Adams, a Vietnam War veteran, is a graduate of the History of Consciousness doctoral program at the University of California, Santa Cruz, and a former president of Bucknell University and Colby College. Since the US Senate confirmed him to lead the NEH in July 2014, he has launched a series of programs under the rubric of the Common Good. Those include Next Generation Humanities PhD, a program to inspire new models of doctoral education that incorporate broader career preparation; Standing Together, a program to support returning veterans and promote understanding of the military experience; and Humanities Initiatives at Community Colleges, a program to strengthen the teaching and study of the humanities at two-year institutions. He has also launched Public Scholars, a grant program to support scholars writing nonfiction books accessible to broad public audiences.

As universities find new ways to demonstrate the value of the humanities, Adams said in his talk, they can reach students eager to confront the “wicked problems” of the 21st century. Organizing undergraduate curriculum around such problems, he said, might be one way to connect specialized fields of inquiry with broad public needs. Another way: partnering with museums and cultural organizations that already have ties to the public. (The Simpson Center for the Humanities offers support for such community engagement at UW.)
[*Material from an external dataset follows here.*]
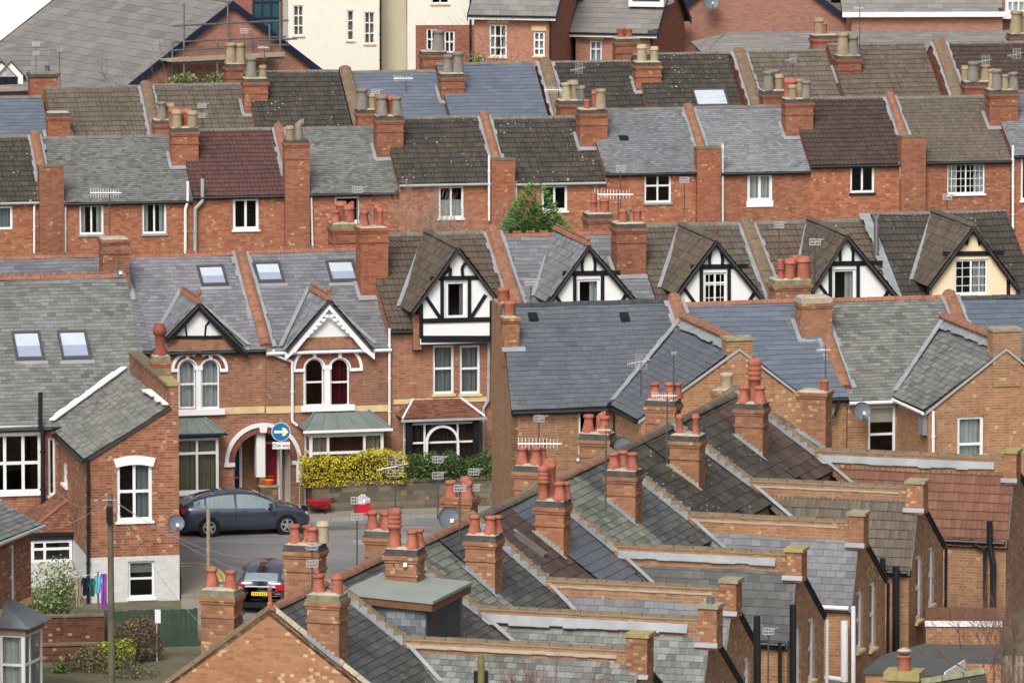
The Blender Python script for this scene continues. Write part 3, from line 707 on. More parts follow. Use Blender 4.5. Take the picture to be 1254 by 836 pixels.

The common thread in this work is the common good, a notion of well-being that extends beyond private property to include shared forms of prosperity, health, beauty, and meaning. That requires both scholars who do specialized research in their disciplines and scholars who can speak about broader topics. It also requires citizens who can draw on languages, literature, history, philosophy, and the like.

That connects to welding, Adams said, noting that he has tried welding and found it aesthetically beautiful.

“We need welders,” he said. “And computer technicians and software-makers and entrepreneurs. But we also need welders to be citizens. That means we need welders who understand American history, who understand the grain of that history, who can find their way through the complex cultural realities of 21st century America and all of its global obligations.”


Adams’ visit was hosted by the Simpson Center for the Humanities. Before his lecture, he met with leaders of Reimagining the Humanities PhD and Reaching New Publics, a new Simpson Center program to develop new forms of scholarship and teaching beyond traditional academic circles, funded by the Andrew W. Mellon Foundation. He also met with project partners from Seattle Central College and with the creators of UW projects that imagine scholarship and teaching in new forms, including Women Who Rock, and the Seattle Civil Rights & Labor History Project.